Oyci3C napisał(a):
Stali 15 minut na drodze podporzadkowanej. Droga glowna byla zakorkowana w ch. Egzaminator: ruszy Pani w koncu do cholery czy nie? No i ruszyla co on ocenil jako zagrozenie bo sie wtrynila przed inny samochod, ktory SWOJA DROGA mrugal jej swiatlami i ja puszczal. No i teraz powiedz mi jak sie ma zdawanie prawka do umiejetnosci.
Rozumiem, że identyczną sytuację mają wszyscy zdający po kilka-kilkanaście razy
Ojciec to, że w naszym kraju sam system egzaminowania jest chujowy i umożliwia oblanie kogoś "bo mam złym humor a egzaminowany ma pecha" to inny temat. Gdyby system egzaminowania oceniał faktycznie umiejętności kierowcy to takie osoby jak Twoja małżonka przychodzą na egzamin i zdają go za pierwszym razem. Jest jak jest dlatego piszę OGÓLNIE, że zdawanie do 3 razy to jest normalna kolej rzeczy, bo ile razy statystycznie rzecz biorąc można trafić na chuja na egzaminie. Jednak nawet tak chory system egzaminowania kierowców jest w stanie odsiać tych co się do tego kompletnie nie nadają, niestety tego nie robi, bo KAŻDY może próbować do skutku. Ja bym pewnie też po kilkuset próbach trafił do kosza z połowy boiska, ale przecież to kurwa nie znaczy, że się nadaję do NBA....

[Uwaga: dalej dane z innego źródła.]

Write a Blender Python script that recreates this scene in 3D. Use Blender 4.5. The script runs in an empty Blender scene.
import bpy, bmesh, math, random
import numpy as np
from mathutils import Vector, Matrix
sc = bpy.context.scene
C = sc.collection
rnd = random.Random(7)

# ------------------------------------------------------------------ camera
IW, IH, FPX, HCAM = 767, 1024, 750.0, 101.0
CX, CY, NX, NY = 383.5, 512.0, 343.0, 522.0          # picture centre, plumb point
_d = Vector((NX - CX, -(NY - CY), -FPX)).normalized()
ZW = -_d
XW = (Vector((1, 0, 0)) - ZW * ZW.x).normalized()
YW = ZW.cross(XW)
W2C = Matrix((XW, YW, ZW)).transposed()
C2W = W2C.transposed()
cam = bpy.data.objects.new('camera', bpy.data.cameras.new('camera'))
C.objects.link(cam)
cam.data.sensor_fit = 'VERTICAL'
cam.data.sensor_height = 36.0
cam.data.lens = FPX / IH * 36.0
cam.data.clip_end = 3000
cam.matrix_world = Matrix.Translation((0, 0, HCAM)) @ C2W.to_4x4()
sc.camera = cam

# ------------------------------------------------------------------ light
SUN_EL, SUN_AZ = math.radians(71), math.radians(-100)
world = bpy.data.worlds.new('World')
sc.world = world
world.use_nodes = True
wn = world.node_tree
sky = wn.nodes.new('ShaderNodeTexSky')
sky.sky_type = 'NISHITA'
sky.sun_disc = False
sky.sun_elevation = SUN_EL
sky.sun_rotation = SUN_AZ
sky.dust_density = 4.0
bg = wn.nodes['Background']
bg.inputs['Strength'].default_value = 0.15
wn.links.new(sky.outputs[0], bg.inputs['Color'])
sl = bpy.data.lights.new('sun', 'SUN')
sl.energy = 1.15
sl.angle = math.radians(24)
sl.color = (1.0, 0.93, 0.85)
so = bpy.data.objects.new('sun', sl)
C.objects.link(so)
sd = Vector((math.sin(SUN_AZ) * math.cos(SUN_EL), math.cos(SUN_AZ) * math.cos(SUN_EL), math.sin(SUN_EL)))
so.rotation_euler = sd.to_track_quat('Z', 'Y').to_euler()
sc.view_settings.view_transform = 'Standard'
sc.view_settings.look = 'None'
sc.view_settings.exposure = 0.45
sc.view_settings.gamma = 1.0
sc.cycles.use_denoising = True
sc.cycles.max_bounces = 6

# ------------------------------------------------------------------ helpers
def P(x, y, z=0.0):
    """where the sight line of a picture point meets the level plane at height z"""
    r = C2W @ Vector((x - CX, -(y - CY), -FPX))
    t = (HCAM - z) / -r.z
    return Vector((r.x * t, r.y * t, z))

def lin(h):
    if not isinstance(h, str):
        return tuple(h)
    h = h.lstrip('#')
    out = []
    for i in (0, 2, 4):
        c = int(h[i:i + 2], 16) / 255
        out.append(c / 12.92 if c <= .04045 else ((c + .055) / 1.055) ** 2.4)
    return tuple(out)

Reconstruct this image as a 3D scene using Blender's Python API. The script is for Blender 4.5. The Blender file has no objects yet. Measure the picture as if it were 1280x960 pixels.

Poza tym na egzaminie powinna być kamera z przodu, z tyłu i w środku pojazdu oraz możliwość przejrzenia nagrania i ewentualnego odwoływania się. Pamiętam sytuację, jak chłopak przejeżdżał na egzaminie przejście dla pieszych, miał zielone światło, prędkość chyba 10 km/h i mu wpadła na maskę najebana baba z siatką piwa. Nie dość, że go oblali i musiał zapłacić za kolejny egzamin, to babka rozjebała siatką szybę i wpadł mu jakiś szklany paproch do oka, dostał jakiejś infekcji i męczył się z tym kilka tygodni. To już jest w ogóle kosmos.
Oyci3C napisał(a):
Ale prosze nie pierdol, ze zdawanie prawka u nas jest procesem porownywalnym do zdobywania dyplomu muzyka - bo trzeba miec dryg.
Ojciec, chyba faktycznie za dużo tekstu było na raz, bo nie do końca zrozumiałeś o co mi chodziło
Oyci3C napisał(a):
Znajomy za punkciki utracil prawko - 4ty raz nie moze zdac. Ma przejechane 200k+ km. Oblam min. za: trzymanie kierownicy jedna reka (odruch), redukcje biegu z 4 na 3, a potem z 3 na 2 przed swiatlami zeby nie hamowac (odruch). Hello?
Ojciec to jest tak samo jak z ograniczeniami prędkości - w wielu przypadkach ustawione są kompletnie bez sensu, ale przecież mając jazdę egzaminacyjną nie będziesz popierdalał 80km/h na ograniczeniu 50km/h, nawet jeśli postawione jest tam chuj wie po co. Jest bardzo dokładnie w przepisach sprecyzowane jak się powinno trzymać kierownicę i niestety nie ma tam podpunktu "jak jesteś zajebistym kierowcą i masz nawyk kierowania jedną ręką to możesz tak jeździć". Można być najlepszym kierowcą na świecie i nie zdać prawo jazdy bo ma się np. odruch zmieniania biegów chujem i kierowania stopami. Oczywiście można by rozpatrywać każdy przypadek indywidualnie poprzez wielomiesięczne testy w najróżniejszych warunkach drogowych i różnorakich sytuacjach losowych czy dana osoba kierując nogami i zmieniając biegi chujem zagraża/nie zagraża innym uczestnikom ruchu w stopniu identycznym jak osoba kierująca w sposób podręcznikowy. Tylko kurwa po co ? Poza tym drogi w tym kraju są tak zajebiście równe, że naprawdę dobrze trzymać ją dwoma rękami. Kompletnie nie kapuję o co Ci chodzi w tym przypadku.